_To do_
Repeat only the lines running from the beginning of the material through the line that contains "tag(g, kind='structure')".

_Available data_
>> START

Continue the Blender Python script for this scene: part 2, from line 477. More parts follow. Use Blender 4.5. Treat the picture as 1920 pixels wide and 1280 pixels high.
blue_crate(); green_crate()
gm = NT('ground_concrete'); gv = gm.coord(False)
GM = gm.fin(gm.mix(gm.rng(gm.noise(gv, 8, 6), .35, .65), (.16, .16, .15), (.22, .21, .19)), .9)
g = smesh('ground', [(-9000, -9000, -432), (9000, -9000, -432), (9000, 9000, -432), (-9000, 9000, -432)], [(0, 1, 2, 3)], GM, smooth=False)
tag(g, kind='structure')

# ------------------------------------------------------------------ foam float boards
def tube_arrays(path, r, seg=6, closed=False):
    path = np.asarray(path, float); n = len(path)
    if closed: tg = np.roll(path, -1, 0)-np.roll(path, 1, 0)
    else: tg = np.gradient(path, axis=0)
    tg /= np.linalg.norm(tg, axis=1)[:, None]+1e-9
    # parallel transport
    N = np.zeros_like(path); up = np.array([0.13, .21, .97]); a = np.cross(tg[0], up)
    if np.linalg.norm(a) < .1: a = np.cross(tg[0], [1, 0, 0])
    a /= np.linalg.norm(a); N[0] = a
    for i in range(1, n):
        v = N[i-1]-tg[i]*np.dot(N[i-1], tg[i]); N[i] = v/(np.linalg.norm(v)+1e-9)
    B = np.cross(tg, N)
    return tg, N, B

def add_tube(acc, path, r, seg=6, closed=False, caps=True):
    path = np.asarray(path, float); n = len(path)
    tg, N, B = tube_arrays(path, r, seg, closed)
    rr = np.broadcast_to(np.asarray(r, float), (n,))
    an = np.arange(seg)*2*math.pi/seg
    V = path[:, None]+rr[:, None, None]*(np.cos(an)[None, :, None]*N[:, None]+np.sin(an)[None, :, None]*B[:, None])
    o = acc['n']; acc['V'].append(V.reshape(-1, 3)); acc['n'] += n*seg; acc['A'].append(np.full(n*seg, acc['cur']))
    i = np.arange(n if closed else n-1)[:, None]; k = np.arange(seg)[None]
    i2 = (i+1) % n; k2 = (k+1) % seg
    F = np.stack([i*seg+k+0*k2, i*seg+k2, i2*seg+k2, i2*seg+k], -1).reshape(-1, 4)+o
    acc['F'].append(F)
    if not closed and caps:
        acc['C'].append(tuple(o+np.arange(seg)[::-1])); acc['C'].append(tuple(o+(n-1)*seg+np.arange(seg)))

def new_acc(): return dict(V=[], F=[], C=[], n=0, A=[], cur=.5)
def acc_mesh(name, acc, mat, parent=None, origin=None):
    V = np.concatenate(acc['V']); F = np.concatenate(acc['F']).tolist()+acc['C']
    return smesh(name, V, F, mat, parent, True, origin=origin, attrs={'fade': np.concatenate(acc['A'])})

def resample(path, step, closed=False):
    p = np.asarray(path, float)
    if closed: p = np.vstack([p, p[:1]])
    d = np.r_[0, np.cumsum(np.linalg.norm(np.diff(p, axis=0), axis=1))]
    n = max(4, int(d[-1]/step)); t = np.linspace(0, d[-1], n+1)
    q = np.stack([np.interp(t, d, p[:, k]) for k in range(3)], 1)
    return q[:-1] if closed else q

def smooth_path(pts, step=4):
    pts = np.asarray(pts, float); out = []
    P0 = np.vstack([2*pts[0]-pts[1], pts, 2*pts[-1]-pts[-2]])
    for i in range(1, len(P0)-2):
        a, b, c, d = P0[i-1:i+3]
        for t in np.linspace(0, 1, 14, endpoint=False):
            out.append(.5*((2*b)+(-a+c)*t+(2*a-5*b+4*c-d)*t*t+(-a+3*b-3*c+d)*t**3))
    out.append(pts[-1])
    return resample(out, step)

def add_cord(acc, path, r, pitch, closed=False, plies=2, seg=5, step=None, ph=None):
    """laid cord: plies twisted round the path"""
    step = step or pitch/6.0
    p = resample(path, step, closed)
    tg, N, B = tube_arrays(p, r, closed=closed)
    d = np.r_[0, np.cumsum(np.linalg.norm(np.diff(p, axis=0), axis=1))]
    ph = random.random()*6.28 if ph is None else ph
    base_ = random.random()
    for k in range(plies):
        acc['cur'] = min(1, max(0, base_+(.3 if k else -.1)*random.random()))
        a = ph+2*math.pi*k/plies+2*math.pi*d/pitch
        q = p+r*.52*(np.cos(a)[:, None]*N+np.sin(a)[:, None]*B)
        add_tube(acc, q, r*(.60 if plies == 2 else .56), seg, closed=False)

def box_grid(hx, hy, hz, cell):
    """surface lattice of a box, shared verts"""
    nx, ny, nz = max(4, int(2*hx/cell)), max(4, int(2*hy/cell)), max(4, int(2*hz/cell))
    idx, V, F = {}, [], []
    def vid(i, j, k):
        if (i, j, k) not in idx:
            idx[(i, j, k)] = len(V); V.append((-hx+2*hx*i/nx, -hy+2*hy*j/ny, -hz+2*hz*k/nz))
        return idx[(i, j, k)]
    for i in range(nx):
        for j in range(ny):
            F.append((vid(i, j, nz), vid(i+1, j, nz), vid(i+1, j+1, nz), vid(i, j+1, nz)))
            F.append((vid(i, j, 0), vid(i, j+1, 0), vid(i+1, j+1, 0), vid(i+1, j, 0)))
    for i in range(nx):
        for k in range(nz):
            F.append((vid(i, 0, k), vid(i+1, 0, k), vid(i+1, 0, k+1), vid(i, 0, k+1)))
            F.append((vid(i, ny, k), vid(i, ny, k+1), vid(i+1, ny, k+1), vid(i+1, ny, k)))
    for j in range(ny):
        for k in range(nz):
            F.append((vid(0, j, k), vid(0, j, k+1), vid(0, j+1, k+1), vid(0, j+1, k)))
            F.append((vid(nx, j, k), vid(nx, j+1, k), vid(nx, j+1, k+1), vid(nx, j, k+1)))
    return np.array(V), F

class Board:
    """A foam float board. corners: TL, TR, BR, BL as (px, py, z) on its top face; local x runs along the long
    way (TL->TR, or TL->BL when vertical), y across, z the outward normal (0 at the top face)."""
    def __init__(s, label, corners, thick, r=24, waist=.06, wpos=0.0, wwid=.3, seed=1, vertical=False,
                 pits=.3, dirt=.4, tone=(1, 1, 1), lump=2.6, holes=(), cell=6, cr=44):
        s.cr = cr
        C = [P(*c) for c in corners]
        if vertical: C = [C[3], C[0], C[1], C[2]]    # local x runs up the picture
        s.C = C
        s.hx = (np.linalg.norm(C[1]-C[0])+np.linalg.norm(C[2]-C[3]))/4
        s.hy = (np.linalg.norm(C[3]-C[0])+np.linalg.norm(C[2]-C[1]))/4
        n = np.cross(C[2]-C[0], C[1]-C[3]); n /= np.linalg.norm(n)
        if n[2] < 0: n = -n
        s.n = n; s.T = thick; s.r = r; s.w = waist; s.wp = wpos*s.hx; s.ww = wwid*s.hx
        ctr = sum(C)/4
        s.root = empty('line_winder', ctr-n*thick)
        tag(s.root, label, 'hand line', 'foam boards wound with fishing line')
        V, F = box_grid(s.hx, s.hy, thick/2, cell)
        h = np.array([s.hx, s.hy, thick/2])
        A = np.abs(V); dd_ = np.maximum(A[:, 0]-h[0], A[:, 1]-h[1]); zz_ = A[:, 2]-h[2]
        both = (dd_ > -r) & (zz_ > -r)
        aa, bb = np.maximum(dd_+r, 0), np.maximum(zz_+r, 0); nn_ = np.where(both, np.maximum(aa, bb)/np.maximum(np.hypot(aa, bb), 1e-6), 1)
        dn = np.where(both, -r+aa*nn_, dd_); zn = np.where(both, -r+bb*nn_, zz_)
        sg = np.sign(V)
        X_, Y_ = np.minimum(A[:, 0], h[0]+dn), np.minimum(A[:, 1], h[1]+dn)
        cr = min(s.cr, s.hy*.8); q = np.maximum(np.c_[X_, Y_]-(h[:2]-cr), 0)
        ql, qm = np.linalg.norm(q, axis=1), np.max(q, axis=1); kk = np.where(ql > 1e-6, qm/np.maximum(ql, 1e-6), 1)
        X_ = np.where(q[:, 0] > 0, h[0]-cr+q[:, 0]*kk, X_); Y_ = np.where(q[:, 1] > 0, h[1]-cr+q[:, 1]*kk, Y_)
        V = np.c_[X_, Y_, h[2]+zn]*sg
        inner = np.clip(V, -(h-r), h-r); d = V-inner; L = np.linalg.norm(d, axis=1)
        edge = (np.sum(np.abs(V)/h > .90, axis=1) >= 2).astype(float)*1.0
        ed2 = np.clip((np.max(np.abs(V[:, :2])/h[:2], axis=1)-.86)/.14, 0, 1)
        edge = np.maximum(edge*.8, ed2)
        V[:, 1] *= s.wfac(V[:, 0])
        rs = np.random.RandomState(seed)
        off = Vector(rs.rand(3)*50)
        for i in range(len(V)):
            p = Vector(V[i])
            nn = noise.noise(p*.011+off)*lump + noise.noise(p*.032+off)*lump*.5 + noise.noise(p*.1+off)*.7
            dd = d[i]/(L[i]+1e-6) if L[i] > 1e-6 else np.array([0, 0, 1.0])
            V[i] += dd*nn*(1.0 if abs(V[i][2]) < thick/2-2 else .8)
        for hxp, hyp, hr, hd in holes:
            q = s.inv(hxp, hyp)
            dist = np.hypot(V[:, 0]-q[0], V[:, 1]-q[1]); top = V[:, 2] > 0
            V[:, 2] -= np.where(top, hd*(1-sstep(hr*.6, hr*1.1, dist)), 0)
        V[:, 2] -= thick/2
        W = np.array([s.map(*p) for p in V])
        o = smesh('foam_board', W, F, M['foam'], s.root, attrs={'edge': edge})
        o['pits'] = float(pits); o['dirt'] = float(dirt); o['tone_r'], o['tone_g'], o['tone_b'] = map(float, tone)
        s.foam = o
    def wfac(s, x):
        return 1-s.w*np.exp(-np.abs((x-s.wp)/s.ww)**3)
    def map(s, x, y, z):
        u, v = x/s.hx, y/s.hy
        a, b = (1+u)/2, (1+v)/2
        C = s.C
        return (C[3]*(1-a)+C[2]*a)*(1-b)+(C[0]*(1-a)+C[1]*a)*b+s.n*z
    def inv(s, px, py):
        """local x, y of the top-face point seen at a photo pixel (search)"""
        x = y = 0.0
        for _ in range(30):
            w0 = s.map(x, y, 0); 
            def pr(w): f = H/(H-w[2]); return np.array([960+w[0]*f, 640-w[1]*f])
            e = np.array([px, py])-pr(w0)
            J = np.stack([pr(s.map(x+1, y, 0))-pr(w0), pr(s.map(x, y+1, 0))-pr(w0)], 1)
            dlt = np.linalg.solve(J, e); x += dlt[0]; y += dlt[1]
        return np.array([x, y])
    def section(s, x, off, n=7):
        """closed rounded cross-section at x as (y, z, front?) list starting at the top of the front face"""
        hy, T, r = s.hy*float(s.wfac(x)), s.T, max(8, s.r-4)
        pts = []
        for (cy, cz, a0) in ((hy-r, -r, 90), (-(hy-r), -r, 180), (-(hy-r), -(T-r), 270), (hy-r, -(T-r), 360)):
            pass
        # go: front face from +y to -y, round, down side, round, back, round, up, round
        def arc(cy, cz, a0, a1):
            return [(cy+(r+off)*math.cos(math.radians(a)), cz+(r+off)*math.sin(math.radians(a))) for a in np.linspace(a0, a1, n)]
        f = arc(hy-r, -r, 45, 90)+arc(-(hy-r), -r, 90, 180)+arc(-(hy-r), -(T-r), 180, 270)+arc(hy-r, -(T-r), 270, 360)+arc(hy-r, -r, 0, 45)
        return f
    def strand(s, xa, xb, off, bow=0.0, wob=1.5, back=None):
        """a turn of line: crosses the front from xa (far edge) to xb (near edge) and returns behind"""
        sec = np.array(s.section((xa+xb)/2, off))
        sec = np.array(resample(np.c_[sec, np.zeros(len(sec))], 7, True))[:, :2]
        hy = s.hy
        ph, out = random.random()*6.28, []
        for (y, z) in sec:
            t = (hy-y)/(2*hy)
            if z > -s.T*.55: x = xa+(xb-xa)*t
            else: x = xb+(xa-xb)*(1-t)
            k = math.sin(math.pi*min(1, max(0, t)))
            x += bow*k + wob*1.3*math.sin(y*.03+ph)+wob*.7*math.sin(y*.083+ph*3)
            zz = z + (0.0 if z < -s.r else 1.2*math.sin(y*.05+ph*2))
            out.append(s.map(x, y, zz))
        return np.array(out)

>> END

_Output_
Continue the Blender Python script for this scene: part 2, from line 477. More parts follow. Use Blender 4.5. Treat the picture as 1920 pixels wide and 1280 pixels high.
blue_crate(); green_crate()
gm = NT('ground_concrete'); gv = gm.coord(False)
GM = gm.fin(gm.mix(gm.rng(gm.noise(gv, 8, 6), .35, .65), (.16, .16, .15), (.22, .21, .19)), .9)
g = smesh('ground', [(-9000, -9000, -432), (9000, -9000, -432), (9000, 9000, -432), (-9000, 9000, -432)], [(0, 1, 2, 3)], GM, smooth=False)
tag(g, kind='structure')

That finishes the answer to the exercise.